Fox News Channel has been the most popular U.S. cable news network during the conflict, trumping AOL Time Warner Inc.'s CNN, which Turner started more than two decades ago and came to prominence with its blanket coverage of the 1991 Gulf War (news - web sites).
Asked by an audience member for his thoughts on Fox's larger ratings share than CNN's, Turner said, "Just because your ratings are bigger doesn't mean you're better."
"It's not how big you are, it's how good you are that really counts," Turner said, drawing hoots from the audience.
Turner, who has pledged to give $1 billion to the United Nations (news - web sites) and is a vocal proponent of population control and nuclear-arms elimination, criticized the concentration of ownership of the vast majority of U.S. television networks, radio and TV stations and newspapers in a few corporations.

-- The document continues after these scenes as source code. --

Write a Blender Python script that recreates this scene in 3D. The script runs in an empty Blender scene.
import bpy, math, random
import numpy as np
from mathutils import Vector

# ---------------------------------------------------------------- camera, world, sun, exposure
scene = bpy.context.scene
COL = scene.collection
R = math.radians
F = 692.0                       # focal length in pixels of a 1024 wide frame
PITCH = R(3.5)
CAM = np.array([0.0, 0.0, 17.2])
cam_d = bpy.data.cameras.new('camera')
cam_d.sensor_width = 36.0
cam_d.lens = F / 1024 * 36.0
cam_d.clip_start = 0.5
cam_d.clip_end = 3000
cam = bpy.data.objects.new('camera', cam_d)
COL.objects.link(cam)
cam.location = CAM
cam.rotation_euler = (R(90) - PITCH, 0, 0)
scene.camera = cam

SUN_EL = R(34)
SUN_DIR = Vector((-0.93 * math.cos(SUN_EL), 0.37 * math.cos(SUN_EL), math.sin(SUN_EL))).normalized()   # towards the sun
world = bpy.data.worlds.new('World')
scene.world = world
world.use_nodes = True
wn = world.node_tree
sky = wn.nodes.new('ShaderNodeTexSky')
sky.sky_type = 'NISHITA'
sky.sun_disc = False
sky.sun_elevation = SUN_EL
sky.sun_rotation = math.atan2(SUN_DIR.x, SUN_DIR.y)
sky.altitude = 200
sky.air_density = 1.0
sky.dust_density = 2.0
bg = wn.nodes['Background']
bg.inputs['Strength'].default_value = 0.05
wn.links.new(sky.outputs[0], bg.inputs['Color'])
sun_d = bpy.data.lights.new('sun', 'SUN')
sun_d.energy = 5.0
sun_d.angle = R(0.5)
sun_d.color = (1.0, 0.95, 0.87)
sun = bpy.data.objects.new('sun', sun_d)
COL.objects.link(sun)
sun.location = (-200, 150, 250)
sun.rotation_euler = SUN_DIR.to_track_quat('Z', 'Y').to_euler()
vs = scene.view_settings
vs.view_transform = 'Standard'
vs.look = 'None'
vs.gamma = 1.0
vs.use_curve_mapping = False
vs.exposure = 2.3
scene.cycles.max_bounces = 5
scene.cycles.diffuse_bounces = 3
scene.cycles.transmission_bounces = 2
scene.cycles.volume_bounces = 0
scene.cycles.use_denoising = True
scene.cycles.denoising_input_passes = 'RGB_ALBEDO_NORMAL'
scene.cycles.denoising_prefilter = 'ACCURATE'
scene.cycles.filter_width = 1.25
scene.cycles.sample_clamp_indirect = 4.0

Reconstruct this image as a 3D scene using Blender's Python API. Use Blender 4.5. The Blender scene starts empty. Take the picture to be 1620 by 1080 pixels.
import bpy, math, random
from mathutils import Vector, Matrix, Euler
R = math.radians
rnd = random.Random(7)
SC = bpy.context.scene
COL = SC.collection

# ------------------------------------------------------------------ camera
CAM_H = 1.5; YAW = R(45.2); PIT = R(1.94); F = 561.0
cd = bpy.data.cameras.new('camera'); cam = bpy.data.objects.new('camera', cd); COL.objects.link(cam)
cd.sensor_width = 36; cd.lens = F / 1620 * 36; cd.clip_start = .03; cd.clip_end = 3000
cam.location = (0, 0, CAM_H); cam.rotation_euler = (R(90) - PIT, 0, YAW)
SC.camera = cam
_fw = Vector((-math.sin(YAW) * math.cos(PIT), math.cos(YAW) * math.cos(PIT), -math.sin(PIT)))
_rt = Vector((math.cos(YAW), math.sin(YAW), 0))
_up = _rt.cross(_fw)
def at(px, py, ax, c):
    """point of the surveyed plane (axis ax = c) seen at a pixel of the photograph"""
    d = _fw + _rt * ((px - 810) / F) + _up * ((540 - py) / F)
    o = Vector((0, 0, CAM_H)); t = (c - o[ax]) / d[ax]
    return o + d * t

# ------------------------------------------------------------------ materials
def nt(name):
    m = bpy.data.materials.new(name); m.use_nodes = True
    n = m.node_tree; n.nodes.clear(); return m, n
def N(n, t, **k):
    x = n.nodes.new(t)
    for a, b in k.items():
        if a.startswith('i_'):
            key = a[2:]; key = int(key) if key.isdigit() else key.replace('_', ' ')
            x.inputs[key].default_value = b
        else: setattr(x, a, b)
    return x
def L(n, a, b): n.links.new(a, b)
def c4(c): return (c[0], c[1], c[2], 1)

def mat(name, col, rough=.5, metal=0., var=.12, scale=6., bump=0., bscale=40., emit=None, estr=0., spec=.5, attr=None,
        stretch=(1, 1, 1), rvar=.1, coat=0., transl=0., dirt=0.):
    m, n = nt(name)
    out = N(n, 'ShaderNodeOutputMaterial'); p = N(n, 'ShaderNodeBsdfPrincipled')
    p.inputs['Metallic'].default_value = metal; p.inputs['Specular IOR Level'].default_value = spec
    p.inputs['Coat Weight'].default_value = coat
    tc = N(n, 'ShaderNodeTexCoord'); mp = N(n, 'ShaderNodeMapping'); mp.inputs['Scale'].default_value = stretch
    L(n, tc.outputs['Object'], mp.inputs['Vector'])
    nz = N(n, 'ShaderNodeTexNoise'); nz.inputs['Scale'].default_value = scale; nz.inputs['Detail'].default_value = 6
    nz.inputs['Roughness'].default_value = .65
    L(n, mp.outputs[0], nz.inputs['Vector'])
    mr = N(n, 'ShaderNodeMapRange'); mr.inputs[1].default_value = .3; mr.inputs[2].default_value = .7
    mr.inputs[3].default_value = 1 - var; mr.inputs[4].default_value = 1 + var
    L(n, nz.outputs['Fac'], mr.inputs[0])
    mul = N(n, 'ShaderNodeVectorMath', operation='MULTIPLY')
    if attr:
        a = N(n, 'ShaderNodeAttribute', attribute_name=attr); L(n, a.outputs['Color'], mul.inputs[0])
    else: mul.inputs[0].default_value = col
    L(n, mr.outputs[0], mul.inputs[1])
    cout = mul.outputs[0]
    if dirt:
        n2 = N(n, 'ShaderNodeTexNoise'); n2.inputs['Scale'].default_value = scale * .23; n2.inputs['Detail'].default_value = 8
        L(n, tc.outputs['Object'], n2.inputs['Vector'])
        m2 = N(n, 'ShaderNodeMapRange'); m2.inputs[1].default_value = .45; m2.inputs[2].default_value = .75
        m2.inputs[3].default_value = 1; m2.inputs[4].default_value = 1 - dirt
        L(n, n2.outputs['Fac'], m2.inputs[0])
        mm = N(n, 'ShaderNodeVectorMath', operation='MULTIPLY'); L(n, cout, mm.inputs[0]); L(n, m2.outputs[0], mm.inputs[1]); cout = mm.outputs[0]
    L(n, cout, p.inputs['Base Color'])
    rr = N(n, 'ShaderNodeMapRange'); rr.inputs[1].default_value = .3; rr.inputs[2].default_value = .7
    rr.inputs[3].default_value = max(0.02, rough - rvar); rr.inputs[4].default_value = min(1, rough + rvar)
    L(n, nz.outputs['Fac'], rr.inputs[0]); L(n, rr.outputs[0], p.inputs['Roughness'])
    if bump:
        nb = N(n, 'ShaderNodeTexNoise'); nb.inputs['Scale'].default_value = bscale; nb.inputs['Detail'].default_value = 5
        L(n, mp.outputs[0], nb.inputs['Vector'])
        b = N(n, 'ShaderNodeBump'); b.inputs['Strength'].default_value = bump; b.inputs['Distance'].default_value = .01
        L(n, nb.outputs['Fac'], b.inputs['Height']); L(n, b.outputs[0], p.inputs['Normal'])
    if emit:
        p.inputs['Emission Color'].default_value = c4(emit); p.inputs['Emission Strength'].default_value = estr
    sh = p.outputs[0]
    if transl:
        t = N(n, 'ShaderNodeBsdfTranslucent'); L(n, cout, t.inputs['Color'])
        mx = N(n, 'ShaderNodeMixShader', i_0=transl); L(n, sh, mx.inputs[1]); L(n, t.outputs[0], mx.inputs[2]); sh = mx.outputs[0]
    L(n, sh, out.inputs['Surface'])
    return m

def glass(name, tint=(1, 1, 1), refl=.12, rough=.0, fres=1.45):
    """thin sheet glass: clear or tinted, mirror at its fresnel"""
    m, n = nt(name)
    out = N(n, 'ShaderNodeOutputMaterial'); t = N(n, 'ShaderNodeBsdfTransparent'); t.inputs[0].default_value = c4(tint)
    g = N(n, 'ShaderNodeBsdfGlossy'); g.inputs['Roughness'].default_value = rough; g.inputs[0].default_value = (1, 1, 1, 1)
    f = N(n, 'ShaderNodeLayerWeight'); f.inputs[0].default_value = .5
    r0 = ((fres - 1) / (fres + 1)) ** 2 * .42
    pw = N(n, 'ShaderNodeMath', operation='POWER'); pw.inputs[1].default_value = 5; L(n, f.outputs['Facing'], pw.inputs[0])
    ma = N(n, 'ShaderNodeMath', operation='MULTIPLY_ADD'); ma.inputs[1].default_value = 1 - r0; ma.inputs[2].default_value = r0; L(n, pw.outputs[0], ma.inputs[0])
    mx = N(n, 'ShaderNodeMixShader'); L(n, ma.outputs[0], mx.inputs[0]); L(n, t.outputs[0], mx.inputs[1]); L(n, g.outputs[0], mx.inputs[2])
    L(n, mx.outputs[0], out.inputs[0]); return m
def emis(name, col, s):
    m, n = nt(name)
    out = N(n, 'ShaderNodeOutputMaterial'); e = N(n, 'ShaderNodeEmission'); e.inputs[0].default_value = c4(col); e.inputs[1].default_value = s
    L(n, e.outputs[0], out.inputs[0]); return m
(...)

"The media is too concentrated, too few people own too much," Turner said.
Asked whether he would again try to launch a new network, Turner, who is the vice chairman of AOL Time Warner and has been critical of the merger of AOL and TimeWarner, said: "No. I think the space is filled with the people already there.
FIVE COMPANIES
"There's really five companies that control 90 percent of what we read, see and hear. It's not healthy."
Earlier on Thursday, BBC Director General Greg Dyke said U.S. broadcasters' coverage of the Iraq war was so unquestioningly patriotic and so lacking in impartiality that it threatened the credibility of America's electronic media.
Dyke singled out for criticism Fox News Channel and Clear Channel Communications Inc., the largest operator of radio stations in the United States.
"Personally, I was shocked while in the United States by how unquestioning the broadcast news media was during this war," Dyke said in a speech at a University of London conference.
After Turner's initial remarks, the moderator for the question and answer session noted that Turner would not be able to comment on the ongoing federal investigations into AOL Time Warner.
The moderator had scarcely finished her statement when he leaned into the microphone and said: "I can say one thing. As the largest shareholder and the biggest shareholder (of the company), it's been brutal."
Turner said he also liked bison.
"I got 35,000 of them," Turner said in response to a question about bison. "I do eat them. You've got to eat."
The final question of the evening to Turner: What will be his epitaph.
"I have nothing more to say," Turner said. "And that's what it is."